Vulnerability Management 

Software patching and firmware updates are crucial to successful risk management efforts. Vendors and independent researchers are turning their attention to ICS and OT as they attempt to uncover exploitable vulnerabilities before attackers. Claroty’s Biannual ICS Risk & Vulnerability Report encapsulates a number of these trends around new disclosures, what types of products are most vulnerable, and how security issues are being mitigated. 

In this section of the NIST revision, patch management guidance is standard fare: Ensure sandbox testing of software updates in order to understand how a patch might impact production; updating operating systems and apply compensating controls to keep an environment safe from known vulnerabilities and exploits. Also, organizations are advised to consider application whitelist (allowlists) given the overall static nature of many OT environments to prevent unauthorized applications from executing. 
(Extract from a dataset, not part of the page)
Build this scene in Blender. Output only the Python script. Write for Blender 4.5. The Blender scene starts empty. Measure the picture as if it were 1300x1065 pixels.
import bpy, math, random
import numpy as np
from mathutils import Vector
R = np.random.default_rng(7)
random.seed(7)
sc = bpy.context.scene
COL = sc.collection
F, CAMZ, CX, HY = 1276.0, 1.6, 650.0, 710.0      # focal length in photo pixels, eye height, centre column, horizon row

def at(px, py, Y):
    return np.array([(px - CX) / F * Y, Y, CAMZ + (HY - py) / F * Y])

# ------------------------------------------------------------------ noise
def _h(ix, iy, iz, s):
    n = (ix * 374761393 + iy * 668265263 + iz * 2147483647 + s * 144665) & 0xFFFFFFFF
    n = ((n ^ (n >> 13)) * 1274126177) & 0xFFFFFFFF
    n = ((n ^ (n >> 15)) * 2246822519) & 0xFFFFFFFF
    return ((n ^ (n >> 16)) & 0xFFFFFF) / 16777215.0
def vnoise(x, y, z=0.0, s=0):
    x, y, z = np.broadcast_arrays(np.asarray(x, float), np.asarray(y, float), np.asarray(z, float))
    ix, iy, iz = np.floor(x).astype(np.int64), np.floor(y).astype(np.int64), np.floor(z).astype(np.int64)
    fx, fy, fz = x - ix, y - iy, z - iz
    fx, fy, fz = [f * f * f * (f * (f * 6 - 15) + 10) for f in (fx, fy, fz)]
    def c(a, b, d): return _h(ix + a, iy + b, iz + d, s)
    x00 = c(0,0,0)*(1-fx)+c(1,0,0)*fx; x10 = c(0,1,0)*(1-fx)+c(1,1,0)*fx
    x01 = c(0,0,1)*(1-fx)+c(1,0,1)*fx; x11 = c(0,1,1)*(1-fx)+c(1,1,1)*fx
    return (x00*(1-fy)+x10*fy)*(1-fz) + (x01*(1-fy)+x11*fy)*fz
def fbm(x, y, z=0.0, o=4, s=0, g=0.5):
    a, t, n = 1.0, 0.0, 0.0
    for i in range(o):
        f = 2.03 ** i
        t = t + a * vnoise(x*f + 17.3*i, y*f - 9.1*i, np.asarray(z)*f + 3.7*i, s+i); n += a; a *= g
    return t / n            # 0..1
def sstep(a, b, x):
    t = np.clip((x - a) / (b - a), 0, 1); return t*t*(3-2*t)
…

The document also provides specific guidance for application hardening and overall configuration management, that includes access controls and encryption of data flows between systems and data at rest. 

Conclusion

Digital transformation creating interconnected systems is here to stay, creating new efficiencies and innovation for industrial enterprises. The NIST framework is considered the standard for risk management across industries and can be used to manage risk across sectors and technologies ranging from information technology (IT), industrial control systems (ICS), cyber-physical systems (CPS), and the Extended Internet of Things (XIoT). It is, however, not a one-size-fits-all approach to managing cybersecurity risk because each space has unique threats, vulnerabilities, and risk tolerances. Each will vary in how they customize practices, but having an overarching strategy goes a long way toward safe and efficient operations.